----- Given entries -----

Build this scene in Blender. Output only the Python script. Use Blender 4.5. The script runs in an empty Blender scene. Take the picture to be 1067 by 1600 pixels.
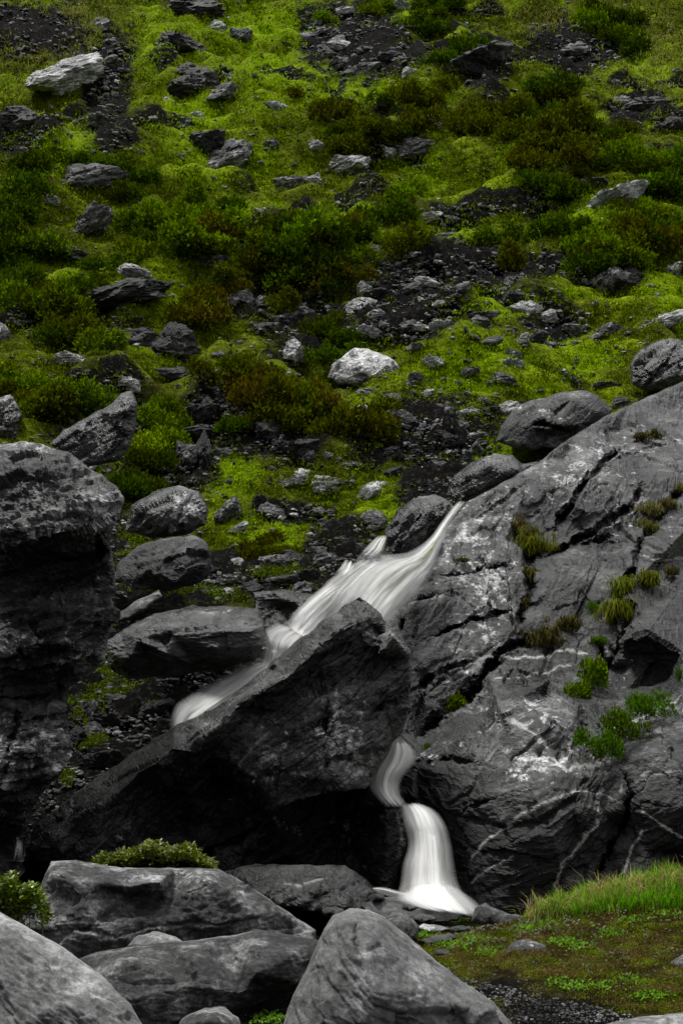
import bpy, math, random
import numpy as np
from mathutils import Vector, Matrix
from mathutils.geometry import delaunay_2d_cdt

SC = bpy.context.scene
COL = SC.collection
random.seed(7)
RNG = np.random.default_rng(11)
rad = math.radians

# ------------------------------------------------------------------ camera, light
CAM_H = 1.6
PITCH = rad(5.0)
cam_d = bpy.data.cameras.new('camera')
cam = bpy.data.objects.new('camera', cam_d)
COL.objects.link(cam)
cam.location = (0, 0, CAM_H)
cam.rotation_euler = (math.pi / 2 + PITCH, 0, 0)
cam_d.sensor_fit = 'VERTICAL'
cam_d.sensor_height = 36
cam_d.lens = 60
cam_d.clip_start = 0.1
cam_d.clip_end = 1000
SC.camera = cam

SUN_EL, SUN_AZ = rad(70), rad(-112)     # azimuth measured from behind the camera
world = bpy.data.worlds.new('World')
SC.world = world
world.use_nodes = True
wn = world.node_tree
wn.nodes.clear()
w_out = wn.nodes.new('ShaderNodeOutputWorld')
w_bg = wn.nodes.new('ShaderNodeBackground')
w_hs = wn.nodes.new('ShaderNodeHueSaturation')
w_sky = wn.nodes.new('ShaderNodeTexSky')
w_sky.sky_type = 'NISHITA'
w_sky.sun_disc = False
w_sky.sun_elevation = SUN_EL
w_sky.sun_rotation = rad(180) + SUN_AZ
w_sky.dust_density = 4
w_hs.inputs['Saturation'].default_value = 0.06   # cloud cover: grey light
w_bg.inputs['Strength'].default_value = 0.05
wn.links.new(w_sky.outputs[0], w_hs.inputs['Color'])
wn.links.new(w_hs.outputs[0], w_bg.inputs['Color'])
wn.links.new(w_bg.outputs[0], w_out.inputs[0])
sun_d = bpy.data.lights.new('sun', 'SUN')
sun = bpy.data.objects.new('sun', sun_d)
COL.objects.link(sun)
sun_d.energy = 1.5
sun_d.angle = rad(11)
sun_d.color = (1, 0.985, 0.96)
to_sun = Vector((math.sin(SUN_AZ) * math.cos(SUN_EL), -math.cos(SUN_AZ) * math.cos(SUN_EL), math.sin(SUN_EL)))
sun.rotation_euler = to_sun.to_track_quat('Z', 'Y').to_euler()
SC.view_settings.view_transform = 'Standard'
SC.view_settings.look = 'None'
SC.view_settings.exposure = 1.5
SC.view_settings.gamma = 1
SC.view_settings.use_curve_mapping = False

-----
----- Given entries -----

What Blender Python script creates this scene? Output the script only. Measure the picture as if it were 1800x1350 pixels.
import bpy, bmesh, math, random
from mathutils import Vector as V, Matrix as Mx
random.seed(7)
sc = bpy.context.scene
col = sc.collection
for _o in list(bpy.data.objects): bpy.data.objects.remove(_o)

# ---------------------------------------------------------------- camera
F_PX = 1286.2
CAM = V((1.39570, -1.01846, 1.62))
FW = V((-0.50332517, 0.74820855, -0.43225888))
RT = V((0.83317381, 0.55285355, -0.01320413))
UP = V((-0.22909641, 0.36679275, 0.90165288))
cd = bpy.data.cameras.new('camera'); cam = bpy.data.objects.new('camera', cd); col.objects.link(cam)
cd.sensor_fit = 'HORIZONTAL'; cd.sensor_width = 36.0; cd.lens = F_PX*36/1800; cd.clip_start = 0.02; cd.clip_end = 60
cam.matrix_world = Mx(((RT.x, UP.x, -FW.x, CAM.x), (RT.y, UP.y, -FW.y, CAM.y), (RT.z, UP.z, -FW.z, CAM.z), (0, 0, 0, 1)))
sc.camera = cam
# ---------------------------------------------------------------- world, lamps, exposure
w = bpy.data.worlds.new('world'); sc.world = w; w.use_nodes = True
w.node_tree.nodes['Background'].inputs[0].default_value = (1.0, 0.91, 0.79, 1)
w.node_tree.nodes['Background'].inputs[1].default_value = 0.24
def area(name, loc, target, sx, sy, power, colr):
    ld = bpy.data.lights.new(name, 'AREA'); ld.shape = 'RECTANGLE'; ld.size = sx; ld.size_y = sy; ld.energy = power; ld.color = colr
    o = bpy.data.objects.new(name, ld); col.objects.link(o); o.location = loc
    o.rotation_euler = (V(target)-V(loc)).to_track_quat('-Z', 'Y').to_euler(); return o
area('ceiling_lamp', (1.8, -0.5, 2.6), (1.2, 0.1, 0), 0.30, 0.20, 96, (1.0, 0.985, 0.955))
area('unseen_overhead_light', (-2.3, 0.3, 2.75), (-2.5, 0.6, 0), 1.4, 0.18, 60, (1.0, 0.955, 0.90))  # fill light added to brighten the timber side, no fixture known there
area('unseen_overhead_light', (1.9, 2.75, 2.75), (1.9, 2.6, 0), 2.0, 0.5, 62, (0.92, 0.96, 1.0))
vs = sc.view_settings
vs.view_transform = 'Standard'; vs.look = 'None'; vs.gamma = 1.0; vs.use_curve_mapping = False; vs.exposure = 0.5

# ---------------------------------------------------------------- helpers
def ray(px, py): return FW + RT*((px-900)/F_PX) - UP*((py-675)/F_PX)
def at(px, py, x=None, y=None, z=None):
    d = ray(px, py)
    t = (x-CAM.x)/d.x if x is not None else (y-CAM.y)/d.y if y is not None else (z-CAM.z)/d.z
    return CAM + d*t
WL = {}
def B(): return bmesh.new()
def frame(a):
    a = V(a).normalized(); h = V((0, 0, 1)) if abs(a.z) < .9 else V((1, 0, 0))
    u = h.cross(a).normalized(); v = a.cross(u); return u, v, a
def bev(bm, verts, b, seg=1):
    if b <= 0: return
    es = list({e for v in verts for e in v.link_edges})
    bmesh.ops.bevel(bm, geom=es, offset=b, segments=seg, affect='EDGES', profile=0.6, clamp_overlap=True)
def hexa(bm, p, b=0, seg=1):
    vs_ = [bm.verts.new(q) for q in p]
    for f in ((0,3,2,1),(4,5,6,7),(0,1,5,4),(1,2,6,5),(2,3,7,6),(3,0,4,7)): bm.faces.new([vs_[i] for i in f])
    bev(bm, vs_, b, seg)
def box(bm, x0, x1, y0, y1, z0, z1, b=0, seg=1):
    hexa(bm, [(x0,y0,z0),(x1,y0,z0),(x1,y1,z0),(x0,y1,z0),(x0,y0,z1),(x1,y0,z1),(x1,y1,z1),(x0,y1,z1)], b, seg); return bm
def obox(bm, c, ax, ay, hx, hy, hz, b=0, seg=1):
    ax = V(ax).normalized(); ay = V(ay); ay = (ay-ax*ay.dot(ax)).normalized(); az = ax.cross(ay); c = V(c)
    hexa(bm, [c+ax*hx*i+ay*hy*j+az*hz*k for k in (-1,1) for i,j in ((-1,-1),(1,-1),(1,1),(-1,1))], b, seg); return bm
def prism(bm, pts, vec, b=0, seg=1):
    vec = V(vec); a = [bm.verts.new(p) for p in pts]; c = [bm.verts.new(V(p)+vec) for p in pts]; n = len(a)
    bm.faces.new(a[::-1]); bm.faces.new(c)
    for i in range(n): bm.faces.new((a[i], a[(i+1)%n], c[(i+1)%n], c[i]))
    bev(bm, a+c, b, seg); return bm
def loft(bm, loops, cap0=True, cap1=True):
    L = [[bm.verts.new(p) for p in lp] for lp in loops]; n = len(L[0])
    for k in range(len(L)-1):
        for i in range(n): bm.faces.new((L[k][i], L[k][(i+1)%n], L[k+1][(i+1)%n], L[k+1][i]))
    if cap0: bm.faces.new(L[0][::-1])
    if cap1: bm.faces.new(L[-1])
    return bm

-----

Provide solely the number of lines in the data that include the word "picture".

2